Market forces have driven gas prices about 75 cents per gallon higher over the past month, correlated with the soaring cost of crude oil. But crude prices have come down in recent days, so prices should come down accordingly. It’s hard to predict exactly what drivers will be paying at the pump.

What will prices look like on the D.C.-Maryland border?

This may be the most fascinating aspect of all. D.C. charges 29 cents a gallon for the gas tax, but often you see similar prices directly across the border despite the differing gas tax.

For instance, at the top of the diamond-shaped border of D.C., you can find prices for $4.28 and $4.23. Just across the border in Silver Spring, it’s $4.29 and $4.39. Gas pricing has a number of factors including crude oil prices, supply and demand, station location, scarcity of nearby stations, and more.
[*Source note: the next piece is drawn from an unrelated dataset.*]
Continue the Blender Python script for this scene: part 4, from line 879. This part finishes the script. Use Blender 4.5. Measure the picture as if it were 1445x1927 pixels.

So it’s unclear if we’ll see dramatically different pricing across the border.

The holiday is expected to last until April 16

Maryland’s gas tax holiday is in effect for a 30-day window, ending at 11:59 on April 16th. Some wanted the gas tax holiday to stretch longer or have a clause that would allow an extension, but that did not make it into the bill.

Why do a gas tax and not try other ideas?

Lawmakers see it as a direct way in their control to help consumers.

Todd Eberly, a political science professor at St. Mary’s College of Maryland, told the Baltimore Sun that the gesture is likely bigger than the savings.

“It’s not much, but it’s an indication that they’ve tried to do something,” he said, “That often scores more points than people may think.”

In reality, the gas tax isn’t saving that much money. Even if you fueled up a 15-gallon tank every week for the month, you’d only save $22.20, and that’s the best-case scenario.

Critics say a gas tax holiday could also hurt transportation funding. Maryland officials say the $100 million expected hit will be covered by the state’s $7 billion surplus. Other critics say public officials should encourage or even pay people to use public transit, biking, or other alternatives.

In California, the governor is proposing a $400 tax rebate that helps everyone with rising costs, instead of just offering breaks to drivers. The rebate would essentially cover the state’s 51 cents per gallon gas tax for a year’s worth of fuel for a vehicle with a 15-gallon tank. And that rebate goes to every taxpayer–including those who take public transit or have electric vehicles.

This story has been updated to reflect that Hogan signed the bill.